Gerçi... Siyasetin “meseleyi, mesele haline gelmeden çözmektir”
diye bir altın kural vardır ama Türkiye’nin sınırlarından girişi
yasaklanmıştır sanki.
Evet...
Uzmanlık alanlarımızdan biri de “hiç yoktan sorun” yaratmak.
Şu son “yargı yılının açılış tören yeri” polemiğini, Türkiye işte
böyle kucağında buluverdi.
......................
Bazı kaynaklardan dinlediğime göre olay şöyle başlamış ve
gelişmiş:
Hatırlayalım...
TBB (Türkiye Barolar Birliği) Başkanı Metin Feyzioğlu beraberinde
70 kadar Baro Başkan ve üyeleriyle Cumhurbaşkanı Recep Tayyip
Erdoğan’a ziyarette bulundu.
Amaç...
“15 Temmuz milli birlik ve beraberlik ruhunun gereği TBB’nin
desteğini göstermekti.”
Ayrıca...
Dünya Barolarının ABD toplantısına gidecek olan Metin Feyzioğlu
“Türkiye’nin omuz omuza darbe kalkışmasını nasıl yendiğini”
anlatacağını, “Türkiye demokrasisine destek isteyeceğini”
söyledi.
Cumhurbaşkanı Erdoğan da “duyduklarından memnuniyetini” dile
getirdi.
Erdoğan ile Feyzioğlu arasındaki buzların çözüldüğü
hissediliyordu.
Bu gibi protokol ziyaretlerinde heyetin başkanları konuşurlar.
Heyettekiler hal diliyle “başkana desteklerini” gösterirler.

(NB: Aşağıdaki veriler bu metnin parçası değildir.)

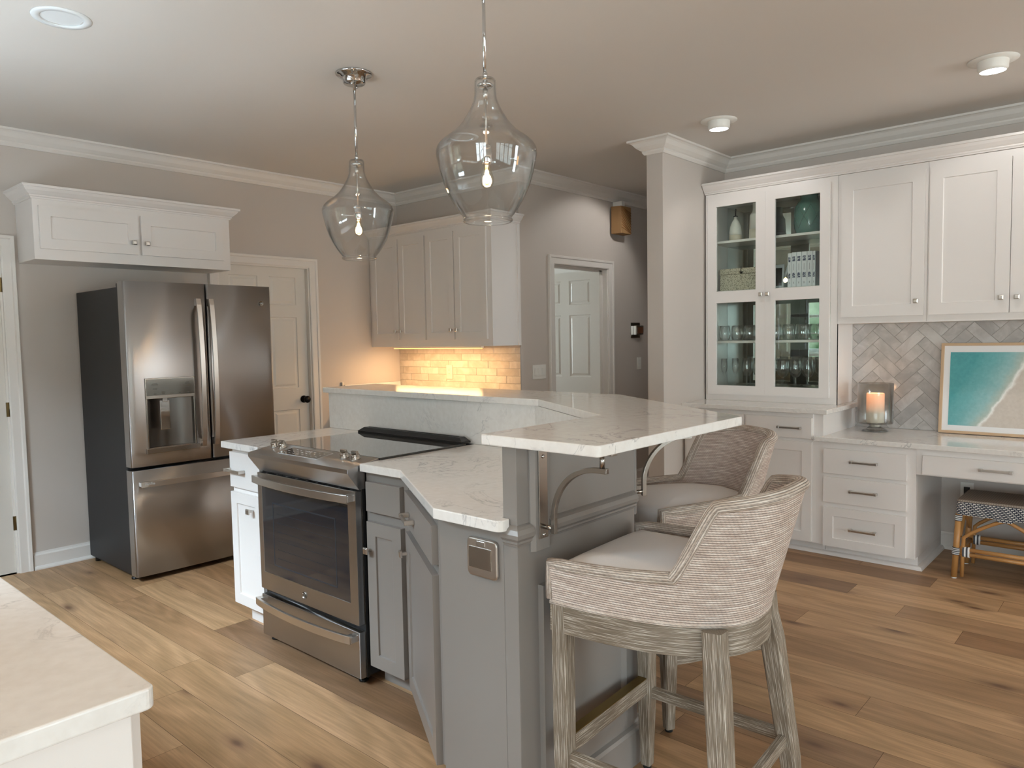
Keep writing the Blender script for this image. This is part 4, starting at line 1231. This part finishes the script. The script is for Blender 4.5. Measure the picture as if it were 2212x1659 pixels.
TUM = [(0, .001), (.024, .001), (.033, .006), (.040, .03), (.0415, .05), (.038, .085), (.033, .112), (.0318, .112), (.0365, .085), (.040, .05), (.0385, .03), (.032, .010), (0, .009)]
WIN = [(0, .001), (.034, .001), (.033, .003), (.006, .006), (.0038, .012), (.0036, .075), (.006, .082), (.024, .094), (.037, .118), (.040, .145), (.036, .185), (.031, .218), (.030, .218), (.035, .185), (.0388, .145), (.036, .119), (.023, .096), (0, .086)]
FLU = [(0, .001), (.030, .001), (.029, .003), (.005, .006), (.0035, .012), (.0035, .085), (.008, .095), (.020, .125), (.0235, .155), (.021, .215), (.0200, .215), (.0225, .155), (.019, .127), (0, .10)]
proto = {}


def glassware(kind, prof, x, y, z, label, cat, group):
    if kind not in proto:
        proto[kind] = MB().lathe(prof, 28).build(kind, MT['stem']); o = proto[kind]
    else:
        o = proto[kind].copy(); COL.objects.link(o)
    o.location = (x, y, z); tag(o, label, cat, group); return o


for r_, xx in enumerate((5.225, 5.33)):
    for k in range(7):
        yy = 2.50-k*.098-(.045 if r_ else 0)
        side = 'left' if yy > 2.16 else 'right'
        glassware('stemless_glass', TUM, xx, yy, SH[3], 'clear stemless glass in the %s row on the hutch shelf, behind the %s door' % (('front', 'back')[r_], side),
                  'glass', 'stemless glasses, %s row, %s door' % (('front', 'back')[r_], side))
for r_, xx in enumerate((5.225, 5.325)):
    for k in range(8):
        yy = 2.505-k*.090-(.04 if r_ else 0)
        side = 'left' if yy > 2.16 else 'right'
        fl = k < 2
        glassware('champagne_flute' if fl else 'wine_glass', FLU if fl else WIN, xx, yy, SH[4],
                  ('slim champagne flute at the left end of the bottom hutch shelf' if fl else 'clear stemmed wine glass, %s row, bottom hutch shelf behind the %s door' % (('front', 'back')[r_], side)),
                  'glass', 'champagne flutes' if fl else 'wine glasses, %s row, %s door' % (('front', 'back')[r_], side))

# ================================================================== wall plates and small devices
def plate(name, label, cat, loc, deg, w, h, mat='whitep'):
    r = thing(name, label, cat, loc, deg)
    MB().box(0, w, -.006, 0, 0, h).build('plate', MT[mat], r, bevel=.002)
    return r


o = plate('light_switch', 'white triple rocker switch plate left of the hall door', 'switch', (4.655, 3.9185, 1.092), 0, .170, .118)
for k in range(3): MB().box(.022+k*.046, .055+k*.046, -.0095, -.005, .026, .092).build('rocker', MT['whitep'], o, bevel=.0015)
o = plate('light_switch', 'single white switch plate at the right of the hall wall', 'switch', (6.255, 3.9185, 1.105), 0, .074, .118)
MB().box(.021, .053, -.0095, -.005, .026, .092).build('rocker', MT['whitep'], o, bevel=.0015)
o = thing('thermostat', 'small wood fronted thermostat on a steel plate in the hall', 'thermostat', (6.145, 3.9185, 1.425), 0)
MB().box(0, .165, -.005, 0, -.01, .14).build('plate', MT['steelp'], o, bevel=.002)
MB().box(.045, .175, -.04, -.005, .02, .11).build('housing', MT['nickel'], o, bevel=.003)
MB().box(.065, .158, -.043, -.040, .035, .095).build('screen', pm('wood_screen', '6B4530', .3), o, bevel=.001)
o = plate('power_outlet', 'almond duplex outlet on the warm lit subway tile', 'outlet', (4.5035, 4.786, 1.086), -90, .076, .122, 'almond')
MB().box(.021, .055, -.0085, -.005, .028, .094).build('receptacle', MT['almond'], o, bevel=.001)
for z in (.045, .077):
    MB().box(.031, .034, -.0092, -.0085, z-.004, z+.004).build('slot', MT['black'], o)
    MB().box(.042, .045, -.0092, -.0085, z-.004, z+.004).build('slot', MT['black'], o)
o = plate('power_outlet', 'white outlet low on the wall inside the desk knee space', 'outlet', (5.4725, .985, .335), -90, .074, .118)
MB().box(.020, .054, -.014, -.005, .030, .088).build('receptacle', MT['black'], o, bevel=.001)

ws = thing('wall_speaker', 'small tan slatted speaker mounted high on the hall wall', 'speaker', (5.80, 3.80, 2.385), 0)
MB().box(.06, .11, .02, .118, .255, .30).build('wall_bracket', MT['whitep'], ws, bevel=.002)
b = MB(); b.prism([(0, .10), (.02, 0), (.185, -.0), (.205, .10)], 0, .25); b.build('housing', MT['amber'], ws, bevel=.004)
b = MB()
for k in range(13):
    z0 = .03+k*.026
    a_, b_ = (.025, z0), (.18, z0-.12)
    pts = [(a_[0], -.003, min(.24, max(.01, a_[1]))), (b_[0], -.003, min(.24, max(.01, b_[1])))]
    if abs(pts[0][2]-pts[1][2]) > .02: b.tube(pts, .003, 6)
b.build('grille_slat', pm('speaker_slat', '8A5E30', .7), ws)

# ================================================================== NEAR WORKTOP (bottom left)
nw = MB().prism(roundpoly([(-.195, 1.098), (.434, 1.098), (.434, 3.95), (-.195, 3.95)], [0, .015, .01, 0]), .906, .939).build('worktop', MT['quartz'], bevel=.004, seg=3)
tag(nw, 'white quartz worktop corner nearest the camera at bottom left', 'worktop')
nc = thing('base_cabinet', 'white base cabinet under the worktop nearest the camera', 'cabinet', (.410, 1.13, 0), 90)
MB().box(0, 2.80, 0, .60, .10, .905).box(0, 2.80, .07, .60, 0, .10).build('body', MT['white'], nc, bevel=.002)
for k in range(5):
    x = .02+k*.555
    d = shaker('door', .54, .60, MT['white'], nc, (x, -.019, .12)); knob(d, .03 if k % 2 else .51, .54)
    d = shaker('drawer', .54, .15, MT['white'], nc, (x, -.019, .74), plain=True); pull(d, .27, .075)

# ================================================================== CEILING LIGHTS
WARM = (1, .93, .84); COOL = (1.0, .97, .93)


def open_can(x, y, label, lit=0):
    r = thing('recessed_light', label, 'ceiling light', (x, y, H))
    MB().lathe([(.078, 0), (.110, 0), (.108, -.004), (.080, -.006), (.078, -.003)], 48, closed=True).build('trim_ring', MT['baffle'], r)
    pr = [(.078, 0)]
    for k in range(11): pr += [(.077-k*.0016, .002+k*.0085), (.074-k*.0016, .006+k*.0085)]
    pr += [(.056, .10), (0, .10)]
    MB().lathe(pr, 48).build('ribbed_baffle', MT['baffle'], r)
    MB().lathe([(0, .098), (.04, .098), (.048, .085), (.035, .070), (0, .064)], 32).build('bulb', MT['led'] if lit else MT['whitep'], r)
    return r


open_can(*CAN[0], 'large recessed ceiling light with a ribbed white baffle')
open_can(*CAN[1], 'recessed ceiling light seen through the nearer pendant glass', 1)


def gimbal(x, y, aim, label, power, color=COOL):
    """eyeball light tilted towards aim"""
    r = thing('recessed_light', label, 'ceiling light', (x, y, H))
    MB().lathe([(.0, -.001), (.112, -.001), (.112, -.004), (.070, -.008), (.0, -.008)], 48).build('trim_ring', MT['whitep'], r)
    d = (Vector(aim)-Vector((x, y, H))).normalized()
    d = (d+Vector((0, 0, -14))).normalized()
    rot = d.to_track_quat('-Z', 'Y').to_euler()
    o = MB().lathe([(.060, .02), (.069, .0), (.067, -.040), (.060, -.052), (.057, -.052), (.057, .02)], 40, closed=True).build('eyeball', MT['whitep'], r, loc=(0, 0, -.004), rot=rot)
    MB().lathe([(0, -.050), (.0565, -.050), (.0565, -.044), (0, -.044)], 32).build('lens', MT['led'], o)
    p = Vector((x, y, H-.004))+d*.062
    lamp('spot_beam', 'SPOT', p, power, color, aim, spot_size=math.radians(104), spot_blend=.45, shadow_soft_size=.04)
    return r


gimbal(4.42, 2.155, (5.20, 2.155, 1.50), 'tilted eyeball ceiling light near the wall column', 8)
gimbal(4.435, .695, (5.20, .695, 1.50), 'tilted eyeball ceiling light above the desk, right edge of photo', 8)
gimbal(4.435, -1.0, (5.20, -1.0, 1.50), 'tilted eyeball ceiling light above the right end of the desk', 8)
gimbal(5.62, 3.18, (5.42, 3.92, 1.8), 'eyeball ceiling light hidden behind the column in the hall', 16)


def pendant(x, y, label):
    r = thing('pendant_light', label, 'pendant light', (x, y, 0))
    g0 = 1.853
    P = [(.083, -.001), (.089, .003), (.089, .009), (.084, .014), (.108, .045), (.140, .10), (.162, .160), (.176, .220), (.179, .240), (.175, .262), (.155, .285),
         (.118, .312), (.088, .342), (.066, .375), (.050, .405), (.041, .43), (.038, .452), (.0375, .48)]
    # smooth the profile (Catmull-Rom)
    Q = []
    for i in range(len(P)-1):
        p0 = P[max(0, i-1)]; p1 = P[i]; p2 = P[i+1]; p3 = P[min(len(P)-1, i+2)]
        for k in range(3):
            t = k/3
            Q.append(tuple(.5*((2*p1[c])+(-p0[c]+p2[c])*t+(2*p0[c]-5*p1[c]+4*p2[c]-p3[c])*t*t+(-p0[c]+3*p1[c]-3*p2[c]+p3[c])*t**3) for c in (0, 1)))
    Q.append(P[-1])
    Q += [(.0375, .492), (.033, .499), (.008, .502)]
    inner = [(max(.006, a-.0028), b_-.002 if b_ > .45 else b_) for a, b_ in Q[::-1]]
    MB().lathe(Q+inner, 72, (0, 0, g0), closed=True).build('glass_shade', MT['glass'], r)
    MB().lathe([(0, .470), (.024, .470), (.030, .476), (.026, .482), (.010, .486), (.010, .494), (0, .494)], 28, (0, 0, g0)).build('shade_cap', MT['chrome'], r)
    MB().tube([(0, 0, g0+.502), (0, 0, H-.06)], .0062, 14).lathe([(0, .503), (.009, .503), (.009, .52), (0, .52)], 16, (0, 0, g0)).build('stem', MT['chrome'], r)
    MB().tube([(0, 0, g0+.272), (0, 0, g0+.47)], .0040, 12).lathe([(0, .43), (.009, .43), (.009, .465), (0, .465)], 16, (0, 0, g0)).build('inner_rod', MT['nickel'], r)
    MB().lathe([(0, .205), (.017, .205), (.019, .209), (.019, .262), (.014, .270), (0, .272)], 24, (0, 0, g0)).build('socket', MT['chrome'], r)
    bu = MB().lathe([(0, .118), (.012, .121), (.021, .131), (.0245, .146), (.022, .163), (.015, .182), (.012, .204)], 28, (0, 0, g0)).build('bulb', MT['bulbglass'], r)
    MB().lathe([(0, .135), (.007, .140), (.0095, .155), (.006, .180), (0, .186)], 14, (0, 0, g0)).build('filament', MT['bulb'], r)
    MB().lathe([(0, 0), (.092, 0), (.092, -.006), (.086, -.012), (.072, -.014), (.064, -.022), (.056, -.024), (.056, -.046), (.05, -.052), (.008, -.054), (.007, -.085), (0, -.085)], 48, (0, 0, H)).build('canopy', MT['chrome'], r)
    for a in (.6, .6+PI):
        MB().lathe([(0, -.050), (.005, -.052), (.006, -.060), (0, -.064)], 10, (.035*math.cos(a), .035*math.sin(a), H)).build('canopy_screw', MT['chrome'], r)
    lamp('pendant_glow', 'POINT', (x, y, g0+.150), 2.2, (1, .78, .55), shadow_soft_size=.024)
    return r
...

Bu ziyarette “tam da öyle oldu” denemez.
Sonraki gelişme, bugünkü sorunun -adeta- yaratmıştır.
Şöyle ki:
.......................
Barolardan birinin başkanı Erdoğan’a hitaben “Sayın Cumhurbaşkanım
artık yargı yılı açılış törenlerinde de ayrı gayrı olmamalı, ayrı
ayrı açılış törenleri yapmayalım, eskiden olduğu gibi hem yargının
hem avukatların temsil edildiği ortak açılış töreni geleneğini
sürdürelim.
15 Temmuz ruhunun bir gereği de budur” der.
Cumhurbaşkanı Erdoğan, Adalet Bakanı Bekir Bozdağ’a dönerek “tabii
öyle olmalı” söylemiyle yeşil ışığı yakar.
Ve sorar:
“Nerede yapılacak tören?”
Bozdağ bir özel sektör otelin adını verir.
Cumhurbaşkanı Erdoğan “neden otelde olsun. Külliye de konferans
salonu var” der.
“Otelin de bunu mesele yapmamasını” söyler. (Yani öyle zarar ziyan
falan istemesin anlamında herhalde)
Konu orada kapanır.
Zaten yargı yılının adı geçen otel salonunda yapılacağını belirten
davetiyeler çoktan basılmış ve ilgililere gönderilmiştir
bile...
......................
Bunları dinlediğim sıra da “Barolar Birliği - Adalet Bakanlığı” ve
“CHP-Adalet Bakanlığı” arasında diyalog kanalları açılmıştı.
“Yargı yılı açılış yerinin değiştirilmemesi” gereği için
Başbakanlık ve Cumhurbaşkanlığı nezdinde girişimlerde bulunması
istenmişti.
CHP gerekçeleri “kaçak saray, sarayın inşaat maliyetleri” gibi
“kuvvetler ayrılığı, yargının bağımsızlığı” temel ilkesinin yanına
konulamayacak nedenlerle dağınık hale getirdi.
Oysa...
“İyi niyetli” denebilecek diyaloglar sürerken bir beklenti “CHP’nin
daha net ve sonuç alıcı” tavrı “olumlu” çizgide koymasıydı.